Approved as a Russian ethnic village by the State Ethnic Affairs Commission in 2008, the village has maintained the elaborate layout of its original, preserving over 100 Russian-style houses built with logs and strips. Wandering around the village, travelers can soon get away from the bustling urban life and find their inner peace.

The sleepy village's road to tourism boom largely relies on poverty alleviation programs launched over the years.

In 2011, the village was connected to the State Grid. Previously, electricity was almost a luxury. The residents could only rely on the diesel generator for about three hours of electricity supply a night.

In the next few years, new roads were built and the Internet was made accessible for the place. Now, the aurora that can be seen around the Summer Solstice, extreme coldness as well as the village's northernmost location have become a big draw for tourists.

Zhang Fushun, a local villager, still recalled a bitterly cold afternoon in 2010, when two female tourists were trying hard for an inn to stop over but there was none of such thing in the village.

The warm-hearted Zhang thus invited them to his house, asking his wife to cook some meals. To his surprise, the two were quite hesitant to eat the rural dishes because they were reluctant to use the outdoor toilet.

"I will not forget the despair shown in their faces when leaving the village," Zhang said. In the following years, he renovated his house and his priority was to build an indoor bathroom. Zhang became one of the first to operate a family inn.

Currently, 72 family inns and four supermarkets are run by the locals. It is calculated that more than 200 people out of the 366 villagers are directly involved in the tourism industry. In 2018, all impoverished households in the village escaped penury.

An employee works at a modern agricultural industrial park in Lianyungang City, east China's Jiangsu Province, July 13, 2019. (Xinhua/Li Bo)

TURBOCHARGING CONSTRUCTION

Peng Rui, a 41-year-old university lecturer in Jiangsu's city of Suzhou, spends most of his spare time in Shushan Village as a designer in rural planning.

In 2012, the village committee invited the teaching staff in Suzhou University of Science and Technology to engage in village planning and Peng was among them.

The village with over 400 households has its specialties of tea, pears and red bayberries. "I felt like Shushan has so many good natural resources, just a pearl covered in dust," Peng said.

In the first four years, the village mainly focused on beautifying the environment, including redesign and renovate the houses, and build infrastructures like gas pipelines and hot springs.

"Villagers were invited to visit our design and most of them were impressed and volunteered to have a try," Peng said.

In 2016, Peng envisioned a cluster of startups and opened a center that attracted over 60 startups in rural and cultural creative industries.
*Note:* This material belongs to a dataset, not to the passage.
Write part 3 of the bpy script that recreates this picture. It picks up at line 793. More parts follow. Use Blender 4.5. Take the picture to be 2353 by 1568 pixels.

Via the platform, Peng and his team have organized multiple activities including various conferences and tourism festivals. They have also built a recording studio and invited musicians and bands to hold shows and opened two public libraries at the foot of the mountains, enhancing the cultural experience for the locals and tourists.

"Where there is scenery, there is new economy," he said. Shushan is now like a magnet that has attracted two coffee shops, 13 homestays and even a five-star international hotel chain. Villagers at Shushan sold 55 million yuan worth of agricultural products in 2020. Their per capita income exceeded 45,000 yuan.

During the 14th Five-Year Plan period (2021-2025), China will make efforts to advance rural construction to improve rural residents' living standards and satisfy their need of building a beautiful countryside, Minister of Agriculture and Rural Affairs Tang Renjian said in a recent interview with Xinhua.

According to the action plan for rural construction, China will set targets for better rural public infrastructure and basic public services, stronger rural consumption and faster integrated urban-rural development within counties.